Una delle regole della commedia manzai, però, è che “dai e dai” inevitabilmente le parti si invertono e per esasperazione il serio occasionalmente finisce a comportarsi come l’idiota mentre quest’ultimo lo guarda stupito.

Manzai

Queste dinamiche si innescano sul “dramma” e fin dalla prima puntata lo spogliano della sua supposta “tragicità” virando verso un delirio di situazioni surreali che rendono il tutto cretino in maniera divertente e certo ben poco credibile, lasciando quindi lo spettatore libero di apprezzare il carattere (oggettivamente: tremendo!) dei due protagonisti e dei comprimari.

Volendo fare un paragone: è come se nei videogiochi della serie Yakuza, oltre a Kazuma Kiryu e Goro Majima, almeno una delle tante donne rappresentate fosse stata protagonista e non mera tappezzeria.
Questo produce uno sviluppo interessante - non inedito in questa letteratura - per cui, certo, la “principessa pura” non ne vorrebbe sapere mezza di questo mondo oscuro, ma sarà perché è una “figlia di Osaka” fatta e finita, sarà perché è comunque cresciuta in una “associazione di cavalleria”, non è esattamente il tipo che puoi provocare e passarla liscia! Il suo approccio all’abuso è “posso anche morire male, ma mi trascinerò fuori dalla tomba per portarti all’inferno con me”.

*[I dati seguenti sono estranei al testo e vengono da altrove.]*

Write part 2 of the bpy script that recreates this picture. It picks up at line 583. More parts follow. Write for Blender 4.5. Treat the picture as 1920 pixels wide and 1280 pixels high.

Best Girl 2025 e siamo solo a Marzo.

Chiudo con una divertita considerazione su quanto siano diverse le estetiche su cui fantasticano le due metà del cielo in adolescenza: in uno shonen harem abbiamo spesso le “persone di interesse” che esibiscono tratti giovanili se non addirittura infantili (al netto di “dotazioni” che invece dovrebbero svilupparsi più tardi), negli “Otome” (uso il termine impropriamente) abbiamo “liceali” maschi e femmine che raramente dimostrano meno di 20 anni.

A ognuno il suo.

Che c’è? Non avete mai visto dei liceali?